Several of these rape victims appear to have been later executed. Others were taken to Gaza. In photographs released online, you can see several paraded through the city’s streets, blood gushing from between their legs.
The sourcing there is admittedly unclear. Did the survivor watch sexual crimes occur with his own two eyes or did one of his fellow survivors relay the story to him?
In any case, the account was accompanied by other circumstantial evidence. As Tablet noted, one woman filmed in Hamas’ custody is shown being shepherded out of a vehicle in Gaza with blood on the seat of her pants.
Another now infamous video shows an apparently unconscious woman being driven through Gaza wearing nothing but her underwear.
Moreover, radical Islamic terrorists are known to use rape and sexual coercion as weapons of war. One need not — and should not — enforce the same evidentiary standards for allegations against a terrorist organization during a documented attack on civilians than would be enforced for allegations made against an individual in an American courtroom.
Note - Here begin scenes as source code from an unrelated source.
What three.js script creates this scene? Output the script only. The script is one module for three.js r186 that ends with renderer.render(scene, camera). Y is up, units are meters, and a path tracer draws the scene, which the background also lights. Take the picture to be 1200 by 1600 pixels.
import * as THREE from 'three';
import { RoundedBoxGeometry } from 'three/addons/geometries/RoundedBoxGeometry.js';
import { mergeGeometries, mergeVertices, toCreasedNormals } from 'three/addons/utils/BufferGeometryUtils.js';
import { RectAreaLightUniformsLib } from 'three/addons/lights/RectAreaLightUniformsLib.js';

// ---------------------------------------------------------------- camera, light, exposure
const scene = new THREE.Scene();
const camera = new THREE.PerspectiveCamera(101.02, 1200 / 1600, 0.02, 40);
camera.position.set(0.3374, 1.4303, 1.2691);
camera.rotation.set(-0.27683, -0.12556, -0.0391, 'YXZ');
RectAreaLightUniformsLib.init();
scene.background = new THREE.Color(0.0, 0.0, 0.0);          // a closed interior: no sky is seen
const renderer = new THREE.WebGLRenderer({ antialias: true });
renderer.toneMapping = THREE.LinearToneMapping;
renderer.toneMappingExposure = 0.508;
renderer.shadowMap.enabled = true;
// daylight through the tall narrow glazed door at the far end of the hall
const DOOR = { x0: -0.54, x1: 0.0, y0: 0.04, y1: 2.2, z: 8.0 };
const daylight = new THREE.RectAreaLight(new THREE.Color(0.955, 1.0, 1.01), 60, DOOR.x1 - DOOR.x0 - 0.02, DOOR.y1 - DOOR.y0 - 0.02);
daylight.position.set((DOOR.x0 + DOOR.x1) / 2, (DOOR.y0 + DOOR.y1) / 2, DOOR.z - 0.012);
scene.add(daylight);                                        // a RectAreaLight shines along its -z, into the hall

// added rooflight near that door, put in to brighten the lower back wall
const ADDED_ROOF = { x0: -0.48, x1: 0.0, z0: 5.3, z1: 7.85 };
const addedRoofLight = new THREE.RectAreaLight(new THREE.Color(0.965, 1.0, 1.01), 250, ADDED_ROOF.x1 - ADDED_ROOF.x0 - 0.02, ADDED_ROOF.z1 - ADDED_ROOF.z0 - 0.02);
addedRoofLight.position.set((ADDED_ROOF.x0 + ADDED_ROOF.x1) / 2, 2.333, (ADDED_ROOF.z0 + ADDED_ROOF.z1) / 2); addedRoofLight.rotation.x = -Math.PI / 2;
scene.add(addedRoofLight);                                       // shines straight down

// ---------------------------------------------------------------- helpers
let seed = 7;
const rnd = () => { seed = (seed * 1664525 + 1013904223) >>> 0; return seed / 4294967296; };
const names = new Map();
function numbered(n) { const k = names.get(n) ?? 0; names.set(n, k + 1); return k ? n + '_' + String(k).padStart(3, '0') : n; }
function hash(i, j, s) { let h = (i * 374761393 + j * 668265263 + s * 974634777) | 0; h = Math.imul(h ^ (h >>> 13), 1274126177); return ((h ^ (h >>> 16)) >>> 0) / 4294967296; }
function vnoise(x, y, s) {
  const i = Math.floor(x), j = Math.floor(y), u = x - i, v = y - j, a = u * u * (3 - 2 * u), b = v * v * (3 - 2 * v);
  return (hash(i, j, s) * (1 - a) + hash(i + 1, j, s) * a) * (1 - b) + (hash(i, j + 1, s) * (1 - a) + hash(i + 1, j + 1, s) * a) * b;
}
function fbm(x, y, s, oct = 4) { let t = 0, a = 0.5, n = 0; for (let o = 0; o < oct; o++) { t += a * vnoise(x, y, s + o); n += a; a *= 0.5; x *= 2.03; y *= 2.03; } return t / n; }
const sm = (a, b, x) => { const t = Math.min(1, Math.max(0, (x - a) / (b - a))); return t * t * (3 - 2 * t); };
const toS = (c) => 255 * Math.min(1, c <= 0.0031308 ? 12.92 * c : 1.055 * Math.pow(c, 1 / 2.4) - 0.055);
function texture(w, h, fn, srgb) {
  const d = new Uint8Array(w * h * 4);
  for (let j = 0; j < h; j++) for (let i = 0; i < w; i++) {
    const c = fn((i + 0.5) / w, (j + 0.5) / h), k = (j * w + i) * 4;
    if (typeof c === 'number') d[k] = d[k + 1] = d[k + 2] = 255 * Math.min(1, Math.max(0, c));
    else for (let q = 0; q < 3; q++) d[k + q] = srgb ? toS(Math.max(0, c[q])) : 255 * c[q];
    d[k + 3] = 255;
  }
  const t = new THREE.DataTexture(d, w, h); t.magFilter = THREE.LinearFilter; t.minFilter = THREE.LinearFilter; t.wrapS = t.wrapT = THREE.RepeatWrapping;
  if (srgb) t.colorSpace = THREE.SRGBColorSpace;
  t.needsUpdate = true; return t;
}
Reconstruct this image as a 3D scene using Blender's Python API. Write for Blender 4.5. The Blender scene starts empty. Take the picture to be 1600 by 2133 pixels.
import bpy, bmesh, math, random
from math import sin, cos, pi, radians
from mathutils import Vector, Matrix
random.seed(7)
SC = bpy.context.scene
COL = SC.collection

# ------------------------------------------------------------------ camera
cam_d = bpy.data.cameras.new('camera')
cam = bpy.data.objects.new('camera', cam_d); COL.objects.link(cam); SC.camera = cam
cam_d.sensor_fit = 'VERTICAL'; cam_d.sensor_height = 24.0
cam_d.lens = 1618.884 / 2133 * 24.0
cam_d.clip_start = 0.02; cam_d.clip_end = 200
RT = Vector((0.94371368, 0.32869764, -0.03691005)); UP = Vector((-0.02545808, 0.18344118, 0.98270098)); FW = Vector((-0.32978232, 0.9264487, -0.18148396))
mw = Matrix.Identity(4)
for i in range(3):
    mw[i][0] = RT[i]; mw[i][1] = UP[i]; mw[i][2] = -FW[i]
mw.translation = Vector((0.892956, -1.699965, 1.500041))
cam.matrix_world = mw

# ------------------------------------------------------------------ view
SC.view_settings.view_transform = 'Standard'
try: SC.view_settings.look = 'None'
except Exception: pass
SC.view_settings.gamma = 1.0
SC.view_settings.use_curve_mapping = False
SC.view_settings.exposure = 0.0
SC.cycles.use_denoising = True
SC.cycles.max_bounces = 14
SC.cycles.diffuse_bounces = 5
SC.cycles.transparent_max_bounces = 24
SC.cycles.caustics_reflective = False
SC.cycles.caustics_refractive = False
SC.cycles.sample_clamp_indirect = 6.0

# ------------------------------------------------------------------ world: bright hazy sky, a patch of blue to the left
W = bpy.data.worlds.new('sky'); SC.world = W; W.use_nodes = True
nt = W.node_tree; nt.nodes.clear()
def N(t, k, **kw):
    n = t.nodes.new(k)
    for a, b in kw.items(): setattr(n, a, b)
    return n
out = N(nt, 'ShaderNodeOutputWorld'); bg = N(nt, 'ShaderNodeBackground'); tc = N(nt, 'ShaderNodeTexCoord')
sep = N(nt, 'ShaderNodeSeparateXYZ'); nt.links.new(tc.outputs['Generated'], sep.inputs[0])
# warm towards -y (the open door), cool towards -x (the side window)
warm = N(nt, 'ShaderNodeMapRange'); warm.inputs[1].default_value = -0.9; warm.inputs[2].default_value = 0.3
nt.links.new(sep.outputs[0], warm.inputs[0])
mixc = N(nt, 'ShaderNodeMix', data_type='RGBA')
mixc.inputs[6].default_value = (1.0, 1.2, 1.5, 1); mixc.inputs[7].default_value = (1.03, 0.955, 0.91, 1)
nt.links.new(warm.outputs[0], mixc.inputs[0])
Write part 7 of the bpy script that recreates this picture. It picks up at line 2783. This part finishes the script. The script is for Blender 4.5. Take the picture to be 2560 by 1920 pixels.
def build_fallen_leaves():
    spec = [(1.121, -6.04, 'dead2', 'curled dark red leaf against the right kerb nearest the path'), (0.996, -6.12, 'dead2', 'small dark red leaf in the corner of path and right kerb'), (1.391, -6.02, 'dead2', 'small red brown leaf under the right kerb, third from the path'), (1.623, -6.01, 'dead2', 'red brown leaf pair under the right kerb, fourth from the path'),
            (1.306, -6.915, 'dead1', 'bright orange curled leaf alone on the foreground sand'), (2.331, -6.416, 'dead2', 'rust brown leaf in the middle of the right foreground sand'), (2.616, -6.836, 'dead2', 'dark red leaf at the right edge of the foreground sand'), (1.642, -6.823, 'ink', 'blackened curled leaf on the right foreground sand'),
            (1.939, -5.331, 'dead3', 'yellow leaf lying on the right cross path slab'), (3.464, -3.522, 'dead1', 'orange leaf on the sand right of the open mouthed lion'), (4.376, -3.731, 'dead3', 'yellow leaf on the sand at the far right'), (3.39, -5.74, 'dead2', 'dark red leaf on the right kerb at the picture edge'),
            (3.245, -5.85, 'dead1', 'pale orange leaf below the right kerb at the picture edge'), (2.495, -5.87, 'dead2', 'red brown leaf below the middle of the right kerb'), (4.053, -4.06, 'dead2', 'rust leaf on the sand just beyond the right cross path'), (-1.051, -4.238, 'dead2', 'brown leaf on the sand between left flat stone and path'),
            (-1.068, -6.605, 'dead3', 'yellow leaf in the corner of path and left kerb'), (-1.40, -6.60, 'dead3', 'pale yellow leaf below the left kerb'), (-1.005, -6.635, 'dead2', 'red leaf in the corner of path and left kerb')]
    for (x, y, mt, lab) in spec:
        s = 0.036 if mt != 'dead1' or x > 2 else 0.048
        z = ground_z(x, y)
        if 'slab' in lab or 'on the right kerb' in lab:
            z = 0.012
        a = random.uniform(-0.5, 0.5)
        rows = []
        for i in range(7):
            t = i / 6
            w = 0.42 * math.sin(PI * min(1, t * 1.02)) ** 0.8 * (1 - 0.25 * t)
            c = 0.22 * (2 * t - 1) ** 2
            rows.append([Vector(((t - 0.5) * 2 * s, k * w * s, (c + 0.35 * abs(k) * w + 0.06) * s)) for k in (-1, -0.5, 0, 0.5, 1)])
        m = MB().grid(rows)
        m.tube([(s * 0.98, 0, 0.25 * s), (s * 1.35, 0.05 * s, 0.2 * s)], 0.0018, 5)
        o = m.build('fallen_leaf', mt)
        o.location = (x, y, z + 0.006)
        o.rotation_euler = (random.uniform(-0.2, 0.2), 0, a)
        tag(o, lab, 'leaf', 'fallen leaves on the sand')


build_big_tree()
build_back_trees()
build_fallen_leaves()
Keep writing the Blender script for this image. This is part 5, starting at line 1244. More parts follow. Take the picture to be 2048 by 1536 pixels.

Reasonable minds could disagree about whether it was safe to deduce from this evidence that sexual crimes had, with 100% certainty, occurred over the course of Hamas’ attack. Indeed, it would have been wholly unobjectionable for the Times to modify Goldberg’s language to attribute the allegations to an eyewitness, or to acknowledge the circumstantial evidence while hedging on any statement of fact.
But it’s hard to see how the less-than-ambiguous denial of substantiation issued by the Times was accurate when it was first issued.
And since then, it’s become clear that the attack included the very crimes referenced by Goldberg did occur.
Both Israeli Prime Minister Benjamin Netanyahu and President Joe Biden confirmed the accounts of rape in televised addresses last week. Israeli forensic teams, meanwhile, have “found multiple signs of torture, rape and other atrocities” on the trail of corpses left by Hamas.
“We’ve seen dismembered bodies with their arms and feet chopped off, people that were beheaded, a child that was beheaded,” one official told Reuters before confirming that she was aware of multiple cases of rape.
Still, the Times‘s editor’s note remains, and a spokeswoman for the paper insisted that the updates made on October 9 reflected “what had been substantiated at that point in time.”
“We do not have any additional comment beyond what’s included in the correction note,” she added.
This is an opinion piece. The views expressed in this article are those of just the author.